WHAT IS REQUIRED
Print the data that follows exactly.

GIVEN MATERIAL
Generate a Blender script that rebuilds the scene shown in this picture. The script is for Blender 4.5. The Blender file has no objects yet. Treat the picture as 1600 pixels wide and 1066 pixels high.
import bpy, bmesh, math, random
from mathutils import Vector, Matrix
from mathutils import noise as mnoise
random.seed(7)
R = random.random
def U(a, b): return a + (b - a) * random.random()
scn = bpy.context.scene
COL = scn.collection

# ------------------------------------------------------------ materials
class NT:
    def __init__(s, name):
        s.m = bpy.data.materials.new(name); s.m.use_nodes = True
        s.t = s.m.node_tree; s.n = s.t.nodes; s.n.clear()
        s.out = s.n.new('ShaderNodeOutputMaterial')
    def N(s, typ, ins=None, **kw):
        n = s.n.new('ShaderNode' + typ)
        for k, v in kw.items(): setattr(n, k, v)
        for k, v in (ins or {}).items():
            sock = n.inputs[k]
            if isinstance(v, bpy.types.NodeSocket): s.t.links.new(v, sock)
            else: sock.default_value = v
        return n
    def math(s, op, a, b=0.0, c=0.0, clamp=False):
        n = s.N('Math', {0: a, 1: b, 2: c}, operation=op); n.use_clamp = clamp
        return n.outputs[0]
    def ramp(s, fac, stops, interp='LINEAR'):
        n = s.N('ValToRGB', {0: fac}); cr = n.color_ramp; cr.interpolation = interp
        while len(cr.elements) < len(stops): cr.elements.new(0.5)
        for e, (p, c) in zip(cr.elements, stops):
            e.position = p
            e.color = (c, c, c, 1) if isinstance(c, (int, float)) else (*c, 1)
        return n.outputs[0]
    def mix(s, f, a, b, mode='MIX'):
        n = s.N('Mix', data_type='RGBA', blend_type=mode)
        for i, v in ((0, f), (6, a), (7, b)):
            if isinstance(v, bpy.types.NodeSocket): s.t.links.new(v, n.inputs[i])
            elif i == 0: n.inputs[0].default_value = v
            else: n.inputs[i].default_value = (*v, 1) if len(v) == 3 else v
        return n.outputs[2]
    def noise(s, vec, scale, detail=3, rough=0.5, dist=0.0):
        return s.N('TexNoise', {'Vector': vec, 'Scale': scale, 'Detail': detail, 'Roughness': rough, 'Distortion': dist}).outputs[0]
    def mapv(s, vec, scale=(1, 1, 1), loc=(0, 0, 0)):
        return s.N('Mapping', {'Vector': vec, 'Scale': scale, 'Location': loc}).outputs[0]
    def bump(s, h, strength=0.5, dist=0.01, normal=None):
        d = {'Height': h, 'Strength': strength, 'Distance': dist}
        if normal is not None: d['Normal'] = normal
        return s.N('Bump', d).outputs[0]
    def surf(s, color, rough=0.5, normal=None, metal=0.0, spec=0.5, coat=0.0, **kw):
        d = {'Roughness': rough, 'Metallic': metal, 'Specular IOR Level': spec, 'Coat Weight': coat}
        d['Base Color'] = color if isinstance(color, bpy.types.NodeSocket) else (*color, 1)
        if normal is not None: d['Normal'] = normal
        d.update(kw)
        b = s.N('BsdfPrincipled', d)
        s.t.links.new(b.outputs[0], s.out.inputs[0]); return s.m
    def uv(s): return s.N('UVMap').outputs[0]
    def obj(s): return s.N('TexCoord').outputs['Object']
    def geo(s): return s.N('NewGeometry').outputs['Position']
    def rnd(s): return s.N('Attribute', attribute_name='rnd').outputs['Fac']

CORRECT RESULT
Generate a Blender script that rebuilds the scene shown in this picture. The script is for Blender 4.5. The Blender file has no objects yet. Treat the picture as 1600 pixels wide and 1066 pixels high.
import bpy, bmesh, math, random
from mathutils import Vector, Matrix
from mathutils import noise as mnoise
random.seed(7)
R = random.random
def U(a, b): return a + (b - a) * random.random()
scn = bpy.context.scene
COL = scn.collection

# ------------------------------------------------------------ materials
class NT:
    def __init__(s, name):
        s.m = bpy.data.materials.new(name); s.m.use_nodes = True
        s.t = s.m.node_tree; s.n = s.t.nodes; s.n.clear()
        s.out = s.n.new('ShaderNodeOutputMaterial')
    def N(s, typ, ins=None, **kw):
        n = s.n.new('ShaderNode' + typ)
        for k, v in kw.items(): setattr(n, k, v)
        for k, v in (ins or {}).items():
            sock = n.inputs[k]
            if isinstance(v, bpy.types.NodeSocket): s.t.links.new(v, sock)
            else: sock.default_value = v
        return n
    def math(s, op, a, b=0.0, c=0.0, clamp=False):
        n = s.N('Math', {0: a, 1: b, 2: c}, operation=op); n.use_clamp = clamp
        return n.outputs[0]
    def ramp(s, fac, stops, interp='LINEAR'):
        n = s.N('ValToRGB', {0: fac}); cr = n.color_ramp; cr.interpolation = interp
        while len(cr.elements) < len(stops): cr.elements.new(0.5)
        for e, (p, c) in zip(cr.elements, stops):
            e.position = p
            e.color = (c, c, c, 1) if isinstance(c, (int, float)) else (*c, 1)
        return n.outputs[0]
    def mix(s, f, a, b, mode='MIX'):
        n = s.N('Mix', data_type='RGBA', blend_type=mode)
        for i, v in ((0, f), (6, a), (7, b)):
            if isinstance(v, bpy.types.NodeSocket): s.t.links.new(v, n.inputs[i])
            elif i == 0: n.inputs[0].default_value = v
            else: n.inputs[i].default_value = (*v, 1) if len(v) == 3 else v
        return n.outputs[2]
    def noise(s, vec, scale, detail=3, rough=0.5, dist=0.0):
        return s.N('TexNoise', {'Vector': vec, 'Scale': scale, 'Detail': detail, 'Roughness': rough, 'Distortion': dist}).outputs[0]
    def mapv(s, vec, scale=(1, 1, 1), loc=(0, 0, 0)):
        return s.N('Mapping', {'Vector': vec, 'Scale': scale, 'Location': loc}).outputs[0]
    def bump(s, h, strength=0.5, dist=0.01, normal=None):
        d = {'Height': h, 'Strength': strength, 'Distance': dist}
        if normal is not None: d['Normal'] = normal
        return s.N('Bump', d).outputs[0]
    def surf(s, color, rough=0.5, normal=None, metal=0.0, spec=0.5, coat=0.0, **kw):
        d = {'Roughness': rough, 'Metallic': metal, 'Specular IOR Level': spec, 'Coat Weight': coat}
        d['Base Color'] = color if isinstance(color, bpy.types.NodeSocket) else (*color, 1)
        if normal is not None: d['Normal'] = normal
        d.update(kw)
        b = s.N('BsdfPrincipled', d)
        s.t.links.new(b.outputs[0], s.out.inputs[0]); return s.m
    def uv(s): return s.N('UVMap').outputs[0]
    def obj(s): return s.N('TexCoord').outputs['Object']
    def geo(s): return s.N('NewGeometry').outputs['Position']
    def rnd(s): return s.N('Attribute', attribute_name='rnd').outputs['Fac']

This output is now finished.